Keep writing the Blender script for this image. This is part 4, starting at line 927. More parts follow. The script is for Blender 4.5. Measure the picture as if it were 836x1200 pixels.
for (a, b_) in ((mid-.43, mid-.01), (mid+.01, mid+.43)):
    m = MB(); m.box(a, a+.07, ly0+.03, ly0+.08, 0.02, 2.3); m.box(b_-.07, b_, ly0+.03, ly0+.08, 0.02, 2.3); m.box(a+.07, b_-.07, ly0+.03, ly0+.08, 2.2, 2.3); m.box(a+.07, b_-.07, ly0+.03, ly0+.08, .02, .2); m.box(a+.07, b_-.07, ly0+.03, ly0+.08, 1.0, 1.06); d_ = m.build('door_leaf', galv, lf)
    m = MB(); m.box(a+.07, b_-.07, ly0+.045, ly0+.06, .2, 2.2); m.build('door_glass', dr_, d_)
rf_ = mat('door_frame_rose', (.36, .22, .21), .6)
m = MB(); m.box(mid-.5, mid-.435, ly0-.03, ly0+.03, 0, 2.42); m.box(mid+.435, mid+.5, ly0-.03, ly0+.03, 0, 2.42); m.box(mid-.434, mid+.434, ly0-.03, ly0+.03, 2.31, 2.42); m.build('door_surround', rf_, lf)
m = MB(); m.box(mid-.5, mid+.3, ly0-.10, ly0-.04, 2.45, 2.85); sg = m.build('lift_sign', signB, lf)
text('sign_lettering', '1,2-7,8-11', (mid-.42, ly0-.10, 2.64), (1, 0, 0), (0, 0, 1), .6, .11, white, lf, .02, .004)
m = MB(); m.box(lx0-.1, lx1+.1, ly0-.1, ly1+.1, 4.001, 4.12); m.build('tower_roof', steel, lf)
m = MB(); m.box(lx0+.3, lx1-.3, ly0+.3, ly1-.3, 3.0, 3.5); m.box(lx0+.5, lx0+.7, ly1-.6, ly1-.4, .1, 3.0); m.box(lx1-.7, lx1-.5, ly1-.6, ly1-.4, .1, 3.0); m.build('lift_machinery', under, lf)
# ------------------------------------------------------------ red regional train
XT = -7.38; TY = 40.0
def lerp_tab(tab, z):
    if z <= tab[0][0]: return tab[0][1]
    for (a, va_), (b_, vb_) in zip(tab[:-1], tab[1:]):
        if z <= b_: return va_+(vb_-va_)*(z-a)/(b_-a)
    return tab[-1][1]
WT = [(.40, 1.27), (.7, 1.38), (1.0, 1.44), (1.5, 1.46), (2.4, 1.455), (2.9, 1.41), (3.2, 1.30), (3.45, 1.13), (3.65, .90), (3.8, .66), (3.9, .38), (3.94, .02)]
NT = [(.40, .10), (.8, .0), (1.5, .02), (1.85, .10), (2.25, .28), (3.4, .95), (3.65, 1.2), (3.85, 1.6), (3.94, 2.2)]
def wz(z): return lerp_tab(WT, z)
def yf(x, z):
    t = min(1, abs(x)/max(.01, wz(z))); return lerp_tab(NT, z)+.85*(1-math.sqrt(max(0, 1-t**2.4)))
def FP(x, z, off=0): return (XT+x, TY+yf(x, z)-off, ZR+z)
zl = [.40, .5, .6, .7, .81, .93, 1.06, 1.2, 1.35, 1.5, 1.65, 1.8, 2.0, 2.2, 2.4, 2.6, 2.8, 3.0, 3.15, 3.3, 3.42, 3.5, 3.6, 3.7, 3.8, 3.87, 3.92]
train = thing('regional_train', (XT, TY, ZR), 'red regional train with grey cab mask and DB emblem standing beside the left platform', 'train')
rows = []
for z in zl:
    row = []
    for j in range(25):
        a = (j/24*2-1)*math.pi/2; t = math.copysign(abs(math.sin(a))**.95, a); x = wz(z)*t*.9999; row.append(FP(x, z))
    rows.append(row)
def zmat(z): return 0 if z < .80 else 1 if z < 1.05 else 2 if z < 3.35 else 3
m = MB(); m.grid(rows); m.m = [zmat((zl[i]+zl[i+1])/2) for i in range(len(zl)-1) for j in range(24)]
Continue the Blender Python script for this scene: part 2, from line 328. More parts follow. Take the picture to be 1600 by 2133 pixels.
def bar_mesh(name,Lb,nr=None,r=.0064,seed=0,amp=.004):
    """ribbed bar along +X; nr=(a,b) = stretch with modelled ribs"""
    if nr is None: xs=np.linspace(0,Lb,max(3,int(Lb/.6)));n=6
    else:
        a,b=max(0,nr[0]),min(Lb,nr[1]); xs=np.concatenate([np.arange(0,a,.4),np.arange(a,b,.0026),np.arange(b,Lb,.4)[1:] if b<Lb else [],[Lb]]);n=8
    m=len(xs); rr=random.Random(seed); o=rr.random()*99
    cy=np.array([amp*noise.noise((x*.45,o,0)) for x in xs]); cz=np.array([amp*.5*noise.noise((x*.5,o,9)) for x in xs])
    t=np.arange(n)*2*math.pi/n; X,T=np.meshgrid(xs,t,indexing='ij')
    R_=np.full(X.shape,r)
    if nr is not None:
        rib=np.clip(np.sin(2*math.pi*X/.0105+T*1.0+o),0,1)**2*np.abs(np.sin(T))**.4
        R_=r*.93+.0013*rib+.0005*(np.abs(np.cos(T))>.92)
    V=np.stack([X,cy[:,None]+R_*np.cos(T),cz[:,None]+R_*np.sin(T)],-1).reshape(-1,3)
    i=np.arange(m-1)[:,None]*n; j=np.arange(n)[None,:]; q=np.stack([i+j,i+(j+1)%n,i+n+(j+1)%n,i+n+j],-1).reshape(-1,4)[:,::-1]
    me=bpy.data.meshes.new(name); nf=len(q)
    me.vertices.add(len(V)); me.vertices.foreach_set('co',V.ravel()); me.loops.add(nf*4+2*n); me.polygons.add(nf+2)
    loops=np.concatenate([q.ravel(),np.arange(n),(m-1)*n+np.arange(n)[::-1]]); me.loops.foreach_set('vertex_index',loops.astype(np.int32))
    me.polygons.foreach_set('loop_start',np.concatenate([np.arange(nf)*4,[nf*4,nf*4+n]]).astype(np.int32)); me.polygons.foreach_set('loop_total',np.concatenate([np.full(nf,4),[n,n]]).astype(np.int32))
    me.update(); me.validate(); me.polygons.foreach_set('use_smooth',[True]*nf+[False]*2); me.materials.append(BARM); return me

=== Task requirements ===
Every record above should be copied exactly.

=== Final result ===
Keep writing the Blender script for this image. This is part 4, starting at line 927. More parts follow. The script is for Blender 4.5. Measure the picture as if it were 836x1200 pixels.
for (a, b_) in ((mid-.43, mid-.01), (mid+.01, mid+.43)):
    m = MB(); m.box(a, a+.07, ly0+.03, ly0+.08, 0.02, 2.3); m.box(b_-.07, b_, ly0+.03, ly0+.08, 0.02, 2.3); m.box(a+.07, b_-.07, ly0+.03, ly0+.08, 2.2, 2.3); m.box(a+.07, b_-.07, ly0+.03, ly0+.08, .02, .2); m.box(a+.07, b_-.07, ly0+.03, ly0+.08, 1.0, 1.06); d_ = m.build('door_leaf', galv, lf)
    m = MB(); m.box(a+.07, b_-.07, ly0+.045, ly0+.06, .2, 2.2); m.build('door_glass', dr_, d_)
rf_ = mat('door_frame_rose', (.36, .22, .21), .6)
m = MB(); m.box(mid-.5, mid-.435, ly0-.03, ly0+.03, 0, 2.42); m.box(mid+.435, mid+.5, ly0-.03, ly0+.03, 0, 2.42); m.box(mid-.434, mid+.434, ly0-.03, ly0+.03, 2.31, 2.42); m.build('door_surround', rf_, lf)
m = MB(); m.box(mid-.5, mid+.3, ly0-.10, ly0-.04, 2.45, 2.85); sg = m.build('lift_sign', signB, lf)
text('sign_lettering', '1,2-7,8-11', (mid-.42, ly0-.10, 2.64), (1, 0, 0), (0, 0, 1), .6, .11, white, lf, .02, .004)
m = MB(); m.box(lx0-.1, lx1+.1, ly0-.1, ly1+.1, 4.001, 4.12); m.build('tower_roof', steel, lf)
m = MB(); m.box(lx0+.3, lx1-.3, ly0+.3, ly1-.3, 3.0, 3.5); m.box(lx0+.5, lx0+.7, ly1-.6, ly1-.4, .1, 3.0); m.box(lx1-.7, lx1-.5, ly1-.6, ly1-.4, .1, 3.0); m.build('lift_machinery', under, lf)
# ------------------------------------------------------------ red regional train
XT = -7.38; TY = 40.0
def lerp_tab(tab, z):
    if z <= tab[0][0]: return tab[0][1]
    for (a, va_), (b_, vb_) in zip(tab[:-1], tab[1:]):
        if z <= b_: return va_+(vb_-va_)*(z-a)/(b_-a)
    return tab[-1][1]
WT = [(.40, 1.27), (.7, 1.38), (1.0, 1.44), (1.5, 1.46), (2.4, 1.455), (2.9, 1.41), (3.2, 1.30), (3.45, 1.13), (3.65, .90), (3.8, .66), (3.9, .38), (3.94, .02)]
NT = [(.40, .10), (.8, .0), (1.5, .02), (1.85, .10), (2.25, .28), (3.4, .95), (3.65, 1.2), (3.85, 1.6), (3.94, 2.2)]
def wz(z): return lerp_tab(WT, z)
def yf(x, z):
    t = min(1, abs(x)/max(.01, wz(z))); return lerp_tab(NT, z)+.85*(1-math.sqrt(max(0, 1-t**2.4)))
def FP(x, z, off=0): return (XT+x, TY+yf(x, z)-off, ZR+z)
zl = [.40, .5, .6, .7, .81, .93, 1.06, 1.2, 1.35, 1.5, 1.65, 1.8, 2.0, 2.2, 2.4, 2.6, 2.8, 3.0, 3.15, 3.3, 3.42, 3.5, 3.6, 3.7, 3.8, 3.87, 3.92]
train = thing('regional_train', (XT, TY, ZR), 'red regional train with grey cab mask and DB emblem standing beside the left platform', 'train')
rows = []
for z in zl:
    row = []
    for j in range(25):
        a = (j/24*2-1)*math.pi/2; t = math.copysign(abs(math.sin(a))**.95, a); x = wz(z)*t*.9999; row.append(FP(x, z))
    rows.append(row)
def zmat(z): return 0 if z < .80 else 1 if z < 1.05 else 2 if z < 3.35 else 3
m = MB(); m.grid(rows); m.m = [zmat((zl[i]+zl[i+1])/2) for i in range(len(zl)-1) for j in range(24)]
Continue the Blender Python script for this scene: part 2, from line 328. More parts follow. Take the picture to be 1600 by 2133 pixels.
def bar_mesh(name,Lb,nr=None,r=.0064,seed=0,amp=.004):
    """ribbed bar along +X; nr=(a,b) = stretch with modelled ribs"""
    if nr is None: xs=np.linspace(0,Lb,max(3,int(Lb/.6)));n=6
    else:
        a,b=max(0,nr[0]),min(Lb,nr[1]); xs=np.concatenate([np.arange(0,a,.4),np.arange(a,b,.0026),np.arange(b,Lb,.4)[1:] if b<Lb else [],[Lb]]);n=8
    m=len(xs); rr=random.Random(seed); o=rr.random()*99
    cy=np.array([amp*noise.noise((x*.45,o,0)) for x in xs]); cz=np.array([amp*.5*noise.noise((x*.5,o,9)) for x in xs])
    t=np.arange(n)*2*math.pi/n; X,T=np.meshgrid(xs,t,indexing='ij')
    R_=np.full(X.shape,r)
    if nr is not None:
        rib=np.clip(np.sin(2*math.pi*X/.0105+T*1.0+o),0,1)**2*np.abs(np.sin(T))**.4
        R_=r*.93+.0013*rib+.0005*(np.abs(np.cos(T))>.92)
    V=np.stack([X,cy[:,None]+R_*np.cos(T),cz[:,None]+R_*np.sin(T)],-1).reshape(-1,3)
    i=np.arange(m-1)[:,None]*n; j=np.arange(n)[None,:]; q=np.stack([i+j,i+(j+1)%n,i+n+(j+1)%n,i+n+j],-1).reshape(-1,4)[:,::-1]
    me=bpy.data.meshes.new(name); nf=len(q)
    me.vertices.add(len(V)); me.vertices.foreach_set('co',V.ravel()); me.loops.add(nf*4+2*n); me.polygons.add(nf+2)
    loops=np.concatenate([q.ravel(),np.arange(n),(m-1)*n+np.arange(n)[::-1]]); me.loops.foreach_set('vertex_index',loops.astype(np.int32))
    me.polygons.foreach_set('loop_start',np.concatenate([np.arange(nf)*4,[nf*4,nf*4+n]]).astype(np.int32)); me.polygons.foreach_set('loop_total',np.concatenate([np.full(nf,4),[n,n]]).astype(np.int32))
    me.update(); me.validate(); me.polygons.foreach_set('use_smooth',[True]*nf+[False]*2); me.materials.append(BARM); return me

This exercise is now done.